Immediately after kol nidrei we recite the pasuk,"V'nislach l'chol adas Bnei Yisrael... ki l'chol ha'am b'shegagah." Asks the Sefas Emes: how can we say this when we know it's not true? Shegagah means a sin done unwittingly. I don't know about you, but certainly some of my aveiros were things I did even though I knew they were wrong!
Chazal tell us that if someone does teshuvah m'ahavah their sins become zechuyos; if someone does teshuvah m'yirah, sins done intentionally count only as a shogeg. It is impossible, explains the Sefas Emes, for a person to come to Yom Kippur and not feel a stirring of at least a little teshuvah m'yirah inside. When you sinned, it may have been intentional, but once Yom Kippur comes, teshuvah comes and knocks those sins down to at least just a shogeg.

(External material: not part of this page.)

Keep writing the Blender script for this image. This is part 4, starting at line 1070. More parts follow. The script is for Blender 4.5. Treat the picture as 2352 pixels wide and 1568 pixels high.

One of my kids asked why we say "slach lanu..." in ma'ariv after Yom Kippur. We've all heard the answer of the ba'alei mussar that we've already started thinking about what to eat and do after the fast during ne'ila and need forgiveness for that. But the Chiddushei haRI"M answers that the reason we say "slach lanu" is because we fail to completely believe in the power of Yom Kippur. Once we've reached the climatic moment of ne'ila there is no question that Hashem has heard our tefilos and forgiven each and every one of us and we have a clean slate. But how many of us really feel and believe that? How many of us walk out of ma'ariv feeling 100% like a "biryah chadasha" with no baggage of the past? And so we have to say "slach lanu..."
The Sefes Emes explains that "m'erev ad erev" hints to "ta'aroves," mixture. Yom Kippur is not just one special day set apart from the rest of life -- we have to mix the aliya of Yom Kippur into every day and make it part of the rest of the year.